Ordinary failures

Compton middle school students went on a field trip to Bear Stearns to learn about careers in finance. But they didn’t know enough to understand what they saw at the investment firm, a foundation official told Sandy Banks, an LA Times columnist.

“We’re trying to teach them about portfolios and they can’t even spell the word, never heard of it!” Veronica Coffield told me in a voice shot through with urgency. “They’re still learning ‘less than’ and ‘greater than’ in eighth grade, and they’re supposed to make it through high school?”

Singer Chaka Khan’s foundation sponsors a “Going to College” program for students at low-income, all-minority Drew Middle School. Originally, it was all about field trips:  “The preteens learned about the justice system in the television courtroom of Judge Judy, about health and fitness in Tae-Bo classes with Billy Blanks, about culinary careers at restaurants in Malibu and Beverly Hills.”  But Coffield realized students lacked basic reading, writing and math skills.

“We’ve got eighth-graders with an A in algebra who can’t tell me what six-times-five is equal to!” Coffield said. “Seventh-graders who don’t know the difference between a noun and a verb!”

. . . (Students) described math classes crammed with unruly students, some of whom could barely add and subtract; an English class with no permanent teacher but a succession of unprepared subs; teachers who ridiculed wrong answers in class and swore at students in the halls.

But it wasn’t as simple as poor schools or bad teachers. Students cut class and ignored assignments. At the project’s orientation meeting, one mother strode in cursing loudly, high on drugs.

The foundation recruited volunteer tutors from USC. But five of the 36 eighth graders in the program failed too many classes to graduate. They didn’t attend the graduation ceremony, but they’ll all go on to high school in the fall.

“They can’t stay here because there’s nowhere to house them,” a Drew teacher explained.

Not “educate,” Banks points out.  “House” as in warehouse.

Keeping the smart kids down

Florida middle-school students are taking high school-level courses in search of an academic challenge, reports the Orlando Sentinel.  But the practice may be stopped because white students are more likely than Hispanics or blacks to choose advanced classes.

*At Lee Middle School in Orlando, 93 percent of the kids who take high-school geometry and 77 percent who take Earth-Space science are white. Meanwhile, 29 percent of all Lee students are white.

*At Maitland Middle, about 10 percent of the kids taking high-school-level Algebra I Honors and Earth-Space science are minorities.

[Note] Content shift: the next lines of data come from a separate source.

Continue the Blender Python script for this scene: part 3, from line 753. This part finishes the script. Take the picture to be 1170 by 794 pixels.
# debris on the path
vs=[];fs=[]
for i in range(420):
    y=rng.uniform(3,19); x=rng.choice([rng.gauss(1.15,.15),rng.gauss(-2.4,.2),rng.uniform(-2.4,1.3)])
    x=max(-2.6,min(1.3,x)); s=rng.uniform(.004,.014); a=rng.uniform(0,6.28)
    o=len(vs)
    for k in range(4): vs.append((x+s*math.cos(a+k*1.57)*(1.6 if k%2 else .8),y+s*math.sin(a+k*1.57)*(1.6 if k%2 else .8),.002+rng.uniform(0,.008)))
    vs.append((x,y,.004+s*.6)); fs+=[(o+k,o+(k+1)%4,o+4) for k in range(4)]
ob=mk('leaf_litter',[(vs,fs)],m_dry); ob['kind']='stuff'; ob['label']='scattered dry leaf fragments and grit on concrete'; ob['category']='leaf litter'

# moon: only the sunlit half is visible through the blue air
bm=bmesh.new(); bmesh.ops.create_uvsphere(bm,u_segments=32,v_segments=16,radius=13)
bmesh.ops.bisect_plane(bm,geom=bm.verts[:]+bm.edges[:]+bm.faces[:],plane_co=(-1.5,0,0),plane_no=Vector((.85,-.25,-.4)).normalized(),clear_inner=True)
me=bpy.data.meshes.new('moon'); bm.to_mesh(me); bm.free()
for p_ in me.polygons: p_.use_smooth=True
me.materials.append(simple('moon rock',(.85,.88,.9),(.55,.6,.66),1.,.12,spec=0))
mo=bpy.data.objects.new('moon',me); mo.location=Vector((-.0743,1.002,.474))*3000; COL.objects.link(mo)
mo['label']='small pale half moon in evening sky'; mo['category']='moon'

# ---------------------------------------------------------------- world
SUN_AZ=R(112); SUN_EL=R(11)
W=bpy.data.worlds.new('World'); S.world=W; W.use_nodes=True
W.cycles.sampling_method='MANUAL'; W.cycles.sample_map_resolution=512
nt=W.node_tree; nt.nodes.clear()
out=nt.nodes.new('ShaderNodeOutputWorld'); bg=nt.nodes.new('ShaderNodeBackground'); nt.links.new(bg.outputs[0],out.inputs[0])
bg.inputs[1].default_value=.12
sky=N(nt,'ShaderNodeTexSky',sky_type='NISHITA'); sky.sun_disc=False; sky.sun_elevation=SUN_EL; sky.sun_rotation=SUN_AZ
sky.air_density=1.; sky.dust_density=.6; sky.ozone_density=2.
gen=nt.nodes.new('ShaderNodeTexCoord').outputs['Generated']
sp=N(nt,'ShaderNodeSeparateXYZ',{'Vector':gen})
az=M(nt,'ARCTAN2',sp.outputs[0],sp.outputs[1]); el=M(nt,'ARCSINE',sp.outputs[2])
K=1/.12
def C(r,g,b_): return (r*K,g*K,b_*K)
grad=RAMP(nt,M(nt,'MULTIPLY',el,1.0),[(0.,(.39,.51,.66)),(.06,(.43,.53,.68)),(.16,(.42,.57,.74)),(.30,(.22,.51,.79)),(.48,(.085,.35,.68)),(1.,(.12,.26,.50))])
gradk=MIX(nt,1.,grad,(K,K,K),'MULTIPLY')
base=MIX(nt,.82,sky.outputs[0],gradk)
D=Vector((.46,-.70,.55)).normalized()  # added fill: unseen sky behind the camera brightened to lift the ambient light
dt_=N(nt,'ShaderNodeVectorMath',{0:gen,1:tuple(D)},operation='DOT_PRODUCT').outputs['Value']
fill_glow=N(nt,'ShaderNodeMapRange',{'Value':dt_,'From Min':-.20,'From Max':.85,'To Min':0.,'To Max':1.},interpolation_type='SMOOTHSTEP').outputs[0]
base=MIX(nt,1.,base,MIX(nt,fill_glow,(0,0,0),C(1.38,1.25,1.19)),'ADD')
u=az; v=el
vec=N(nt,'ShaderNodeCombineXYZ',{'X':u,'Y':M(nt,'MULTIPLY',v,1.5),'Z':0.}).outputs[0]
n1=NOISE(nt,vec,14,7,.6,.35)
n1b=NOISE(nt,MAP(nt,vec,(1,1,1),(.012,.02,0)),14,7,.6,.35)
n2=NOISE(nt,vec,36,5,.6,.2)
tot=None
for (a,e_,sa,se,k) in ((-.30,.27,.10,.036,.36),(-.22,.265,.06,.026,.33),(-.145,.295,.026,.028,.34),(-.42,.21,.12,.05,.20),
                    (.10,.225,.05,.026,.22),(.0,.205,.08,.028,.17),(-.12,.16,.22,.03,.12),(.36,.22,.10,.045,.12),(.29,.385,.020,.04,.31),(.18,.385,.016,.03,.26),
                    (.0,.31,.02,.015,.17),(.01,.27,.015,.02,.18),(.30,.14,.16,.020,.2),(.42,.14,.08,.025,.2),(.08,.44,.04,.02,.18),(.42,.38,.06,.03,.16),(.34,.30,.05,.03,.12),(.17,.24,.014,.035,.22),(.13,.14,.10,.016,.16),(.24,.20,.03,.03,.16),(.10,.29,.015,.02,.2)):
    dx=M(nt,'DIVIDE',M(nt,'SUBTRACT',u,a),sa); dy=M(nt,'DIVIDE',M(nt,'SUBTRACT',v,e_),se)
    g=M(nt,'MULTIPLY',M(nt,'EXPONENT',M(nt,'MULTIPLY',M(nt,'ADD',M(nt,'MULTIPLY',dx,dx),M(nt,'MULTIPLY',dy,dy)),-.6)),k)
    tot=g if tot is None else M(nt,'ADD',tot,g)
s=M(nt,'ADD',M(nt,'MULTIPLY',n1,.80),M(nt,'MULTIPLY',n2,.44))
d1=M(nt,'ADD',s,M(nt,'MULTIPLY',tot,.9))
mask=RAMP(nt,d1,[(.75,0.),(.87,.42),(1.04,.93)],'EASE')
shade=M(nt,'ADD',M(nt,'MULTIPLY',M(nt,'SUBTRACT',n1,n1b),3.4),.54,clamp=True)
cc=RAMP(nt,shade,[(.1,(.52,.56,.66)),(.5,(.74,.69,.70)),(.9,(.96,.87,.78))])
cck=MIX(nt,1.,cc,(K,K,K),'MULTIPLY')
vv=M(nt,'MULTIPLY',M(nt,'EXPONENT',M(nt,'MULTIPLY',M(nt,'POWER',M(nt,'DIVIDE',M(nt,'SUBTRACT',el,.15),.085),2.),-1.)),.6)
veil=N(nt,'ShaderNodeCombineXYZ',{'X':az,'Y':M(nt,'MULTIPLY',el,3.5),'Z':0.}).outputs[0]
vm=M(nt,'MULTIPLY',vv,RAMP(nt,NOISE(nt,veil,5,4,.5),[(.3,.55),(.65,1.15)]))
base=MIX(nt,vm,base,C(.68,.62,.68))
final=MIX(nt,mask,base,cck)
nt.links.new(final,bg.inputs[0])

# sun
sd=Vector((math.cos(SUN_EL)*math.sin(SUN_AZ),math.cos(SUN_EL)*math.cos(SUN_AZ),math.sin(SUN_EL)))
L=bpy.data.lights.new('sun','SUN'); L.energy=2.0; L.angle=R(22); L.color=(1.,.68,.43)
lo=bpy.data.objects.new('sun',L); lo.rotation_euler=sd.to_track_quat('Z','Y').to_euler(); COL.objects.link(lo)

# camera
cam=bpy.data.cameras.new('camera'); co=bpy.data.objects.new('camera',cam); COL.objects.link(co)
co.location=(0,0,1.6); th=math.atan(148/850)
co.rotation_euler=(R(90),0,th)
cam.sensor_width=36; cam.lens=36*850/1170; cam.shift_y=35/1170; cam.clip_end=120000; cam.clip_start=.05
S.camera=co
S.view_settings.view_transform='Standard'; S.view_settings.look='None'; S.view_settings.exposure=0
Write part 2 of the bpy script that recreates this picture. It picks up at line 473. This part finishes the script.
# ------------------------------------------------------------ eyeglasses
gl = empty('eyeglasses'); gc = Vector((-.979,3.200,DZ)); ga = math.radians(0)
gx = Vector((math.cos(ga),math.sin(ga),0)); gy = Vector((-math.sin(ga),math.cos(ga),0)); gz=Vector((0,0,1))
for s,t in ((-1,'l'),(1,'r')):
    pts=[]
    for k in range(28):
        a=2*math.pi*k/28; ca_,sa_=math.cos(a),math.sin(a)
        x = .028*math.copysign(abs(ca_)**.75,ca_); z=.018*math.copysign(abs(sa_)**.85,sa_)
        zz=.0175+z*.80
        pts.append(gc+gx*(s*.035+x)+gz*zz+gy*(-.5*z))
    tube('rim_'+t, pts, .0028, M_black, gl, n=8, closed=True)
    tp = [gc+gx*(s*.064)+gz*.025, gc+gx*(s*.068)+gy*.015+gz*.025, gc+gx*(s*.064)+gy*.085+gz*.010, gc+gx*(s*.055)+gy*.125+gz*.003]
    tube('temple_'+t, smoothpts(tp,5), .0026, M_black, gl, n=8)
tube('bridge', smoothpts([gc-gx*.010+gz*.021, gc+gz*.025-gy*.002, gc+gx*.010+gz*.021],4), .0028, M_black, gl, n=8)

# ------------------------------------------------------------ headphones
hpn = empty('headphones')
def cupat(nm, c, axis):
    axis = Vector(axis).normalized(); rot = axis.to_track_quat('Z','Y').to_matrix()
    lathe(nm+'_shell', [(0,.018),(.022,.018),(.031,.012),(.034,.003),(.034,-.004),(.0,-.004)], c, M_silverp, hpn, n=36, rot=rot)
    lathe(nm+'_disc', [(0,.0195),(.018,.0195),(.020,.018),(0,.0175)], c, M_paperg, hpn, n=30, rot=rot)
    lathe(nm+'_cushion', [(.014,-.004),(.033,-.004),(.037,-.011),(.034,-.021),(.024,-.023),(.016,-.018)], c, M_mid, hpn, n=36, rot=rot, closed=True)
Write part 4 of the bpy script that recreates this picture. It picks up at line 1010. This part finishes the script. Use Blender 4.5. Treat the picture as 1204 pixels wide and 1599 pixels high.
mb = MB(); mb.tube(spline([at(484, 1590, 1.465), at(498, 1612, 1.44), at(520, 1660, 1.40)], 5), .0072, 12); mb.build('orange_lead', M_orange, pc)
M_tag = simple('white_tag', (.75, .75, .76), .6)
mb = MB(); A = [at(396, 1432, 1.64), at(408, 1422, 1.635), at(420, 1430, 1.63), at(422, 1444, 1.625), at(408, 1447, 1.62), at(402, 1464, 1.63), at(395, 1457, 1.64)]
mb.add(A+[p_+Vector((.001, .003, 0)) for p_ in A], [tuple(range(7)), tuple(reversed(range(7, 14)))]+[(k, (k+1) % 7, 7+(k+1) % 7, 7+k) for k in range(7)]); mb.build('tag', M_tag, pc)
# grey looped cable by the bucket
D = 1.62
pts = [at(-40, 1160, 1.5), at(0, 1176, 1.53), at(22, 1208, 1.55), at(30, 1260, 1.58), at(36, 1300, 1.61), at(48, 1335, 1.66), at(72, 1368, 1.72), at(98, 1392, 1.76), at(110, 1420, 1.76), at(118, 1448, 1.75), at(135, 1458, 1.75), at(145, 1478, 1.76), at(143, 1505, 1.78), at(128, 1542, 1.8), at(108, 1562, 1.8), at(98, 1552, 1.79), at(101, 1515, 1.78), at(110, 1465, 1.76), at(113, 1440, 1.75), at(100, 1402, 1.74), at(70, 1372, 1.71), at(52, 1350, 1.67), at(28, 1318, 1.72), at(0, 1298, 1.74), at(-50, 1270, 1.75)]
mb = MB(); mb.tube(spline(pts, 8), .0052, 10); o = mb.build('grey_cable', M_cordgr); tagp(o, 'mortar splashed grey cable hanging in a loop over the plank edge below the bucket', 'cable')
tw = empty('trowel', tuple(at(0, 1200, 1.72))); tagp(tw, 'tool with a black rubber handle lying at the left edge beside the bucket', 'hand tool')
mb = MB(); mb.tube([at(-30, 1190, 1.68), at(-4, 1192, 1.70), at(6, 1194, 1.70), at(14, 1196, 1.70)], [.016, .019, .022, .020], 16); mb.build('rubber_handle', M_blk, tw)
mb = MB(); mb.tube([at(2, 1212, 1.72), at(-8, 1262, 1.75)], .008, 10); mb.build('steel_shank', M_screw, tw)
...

But almost 40 percent of the school’s total enrollment are minorities.

Denying motivated students a shot at higher-level courses wouldn’t help average and low achievers. But it would disguise the large disparities in achievement.

The Sentinel, which seems to have started this controversy, says scholars think middle school should be “nurturing,” not academic. (But let’ s not nurture the aspirations of the smart kids.)

Tracking students by ability (or performance) is out of favor — and possibly illegal, writes the Sentinel.

In some districts — including those in Georgia, Texas and Massachusetts — (tracking) led to action by federal civil-rights agencies. In New Bedford, Mass., the government forced officials to limit tracking in several junior highs.

 I think letting  students try advanced classes is quite different. from assigning them to no-hope remedial classes.

Quest for the perfect middle school

In search of the perfect middle school, New York City parents make the rounds of well-regarded public schools, checking out everything from classrooms to bathroom gossip, reports the New York Times.

After a 90-minute tour of the Clinton School for Writers and Artists in Chelsea, (Aimée) Margolis casually slipped away for what appeared to be a quick pit stop. She carefully occupied a stall, waited for a cluster of students to walk in, and listened.

“It gives you a glimpse behind the scenes,” Ms. Margolis explained of her sub rosa research. “At the tour everybody’s ready for you, everybody has a happy face. They say what they want to say, and you hear what they want you to hear.”

A 30-something woman hiding in a bathroom stall to overhear tween girls’ chatter is “creepy,” suggests Ann Althouse.  And just imagine how the 10-year-old daughter feels seeing her mother’s antics in the New York Times.

The paragraphs on three girls’ criteria for a school made me chuckle:

“If it’s a really ugly color, I don’t like it that much,” Emma (Patterson) explained. Some school tour guides, she complained, are too focused on addressing parents’ concerns, which she summarized as “the academics are like collaborative and blah, blah,” and dismissed as “not as important as, like, having lockers and stuff.”

I hadn’t realized so many NYC public schools have selective admissions. According to the Times, some parents hire a coach to get their kids into the best public middle schools.